▶ **Given material**
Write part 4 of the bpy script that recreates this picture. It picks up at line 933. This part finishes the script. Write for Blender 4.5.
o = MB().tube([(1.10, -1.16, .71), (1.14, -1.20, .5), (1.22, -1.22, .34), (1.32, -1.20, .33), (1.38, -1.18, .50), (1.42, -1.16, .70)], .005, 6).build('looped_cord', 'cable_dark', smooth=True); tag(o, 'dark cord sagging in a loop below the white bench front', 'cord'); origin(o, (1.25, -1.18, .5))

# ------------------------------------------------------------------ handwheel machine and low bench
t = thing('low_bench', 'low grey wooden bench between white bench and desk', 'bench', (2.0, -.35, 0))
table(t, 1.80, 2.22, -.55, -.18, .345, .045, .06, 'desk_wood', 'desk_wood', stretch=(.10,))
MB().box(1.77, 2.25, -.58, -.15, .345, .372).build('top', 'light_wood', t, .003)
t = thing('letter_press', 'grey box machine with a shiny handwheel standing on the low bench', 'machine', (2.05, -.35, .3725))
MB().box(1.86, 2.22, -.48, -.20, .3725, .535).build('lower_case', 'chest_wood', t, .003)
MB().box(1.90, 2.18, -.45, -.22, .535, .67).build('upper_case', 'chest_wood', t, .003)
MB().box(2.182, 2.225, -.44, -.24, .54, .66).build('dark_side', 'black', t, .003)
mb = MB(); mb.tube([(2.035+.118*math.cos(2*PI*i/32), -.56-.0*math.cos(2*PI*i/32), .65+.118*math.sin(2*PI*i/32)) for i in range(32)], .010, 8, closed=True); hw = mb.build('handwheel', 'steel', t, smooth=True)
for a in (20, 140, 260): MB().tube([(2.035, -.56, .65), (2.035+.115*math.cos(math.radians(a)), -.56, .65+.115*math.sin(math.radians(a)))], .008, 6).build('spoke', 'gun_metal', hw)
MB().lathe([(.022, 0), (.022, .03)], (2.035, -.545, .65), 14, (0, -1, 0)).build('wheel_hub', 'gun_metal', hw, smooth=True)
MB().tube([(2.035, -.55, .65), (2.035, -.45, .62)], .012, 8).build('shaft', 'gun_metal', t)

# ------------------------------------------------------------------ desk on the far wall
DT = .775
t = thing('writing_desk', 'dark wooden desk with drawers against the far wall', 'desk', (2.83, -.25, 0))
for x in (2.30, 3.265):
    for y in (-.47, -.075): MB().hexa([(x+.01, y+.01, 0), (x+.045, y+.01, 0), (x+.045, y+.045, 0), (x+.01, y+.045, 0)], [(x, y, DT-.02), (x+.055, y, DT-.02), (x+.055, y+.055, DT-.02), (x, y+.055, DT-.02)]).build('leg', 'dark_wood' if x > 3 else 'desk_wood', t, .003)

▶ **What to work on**
Return every line of the material exactly.

▶ **Output**
Write part 4 of the bpy script that recreates this picture. It picks up at line 933. This part finishes the script. Write for Blender 4.5.
o = MB().tube([(1.10, -1.16, .71), (1.14, -1.20, .5), (1.22, -1.22, .34), (1.32, -1.20, .33), (1.38, -1.18, .50), (1.42, -1.16, .70)], .005, 6).build('looped_cord', 'cable_dark', smooth=True); tag(o, 'dark cord sagging in a loop below the white bench front', 'cord'); origin(o, (1.25, -1.18, .5))

# ------------------------------------------------------------------ handwheel machine and low bench
t = thing('low_bench', 'low grey wooden bench between white bench and desk', 'bench', (2.0, -.35, 0))
table(t, 1.80, 2.22, -.55, -.18, .345, .045, .06, 'desk_wood', 'desk_wood', stretch=(.10,))
MB().box(1.77, 2.25, -.58, -.15, .345, .372).build('top', 'light_wood', t, .003)
t = thing('letter_press', 'grey box machine with a shiny handwheel standing on the low bench', 'machine', (2.05, -.35, .3725))
MB().box(1.86, 2.22, -.48, -.20, .3725, .535).build('lower_case', 'chest_wood', t, .003)
MB().box(1.90, 2.18, -.45, -.22, .535, .67).build('upper_case', 'chest_wood', t, .003)
MB().box(2.182, 2.225, -.44, -.24, .54, .66).build('dark_side', 'black', t, .003)
mb = MB(); mb.tube([(2.035+.118*math.cos(2*PI*i/32), -.56-.0*math.cos(2*PI*i/32), .65+.118*math.sin(2*PI*i/32)) for i in range(32)], .010, 8, closed=True); hw = mb.build('handwheel', 'steel', t, smooth=True)
for a in (20, 140, 260): MB().tube([(2.035, -.56, .65), (2.035+.115*math.cos(math.radians(a)), -.56, .65+.115*math.sin(math.radians(a)))], .008, 6).build('spoke', 'gun_metal', hw)
MB().lathe([(.022, 0), (.022, .03)], (2.035, -.545, .65), 14, (0, -1, 0)).build('wheel_hub', 'gun_metal', hw, smooth=True)
MB().tube([(2.035, -.55, .65), (2.035, -.45, .62)], .012, 8).build('shaft', 'gun_metal', t)

# ------------------------------------------------------------------ desk on the far wall
DT = .775
t = thing('writing_desk', 'dark wooden desk with drawers against the far wall', 'desk', (2.83, -.25, 0))
for x in (2.30, 3.265):
    for y in (-.47, -.075): MB().hexa([(x+.01, y+.01, 0), (x+.045, y+.01, 0), (x+.045, y+.045, 0), (x+.01, y+.045, 0)], [(x, y, DT-.02), (x+.055, y, DT-.02), (x+.055, y+.055, DT-.02), (x, y+.055, DT-.02)]).build('leg', 'dark_wood' if x > 3 else 'desk_wood', t, .003)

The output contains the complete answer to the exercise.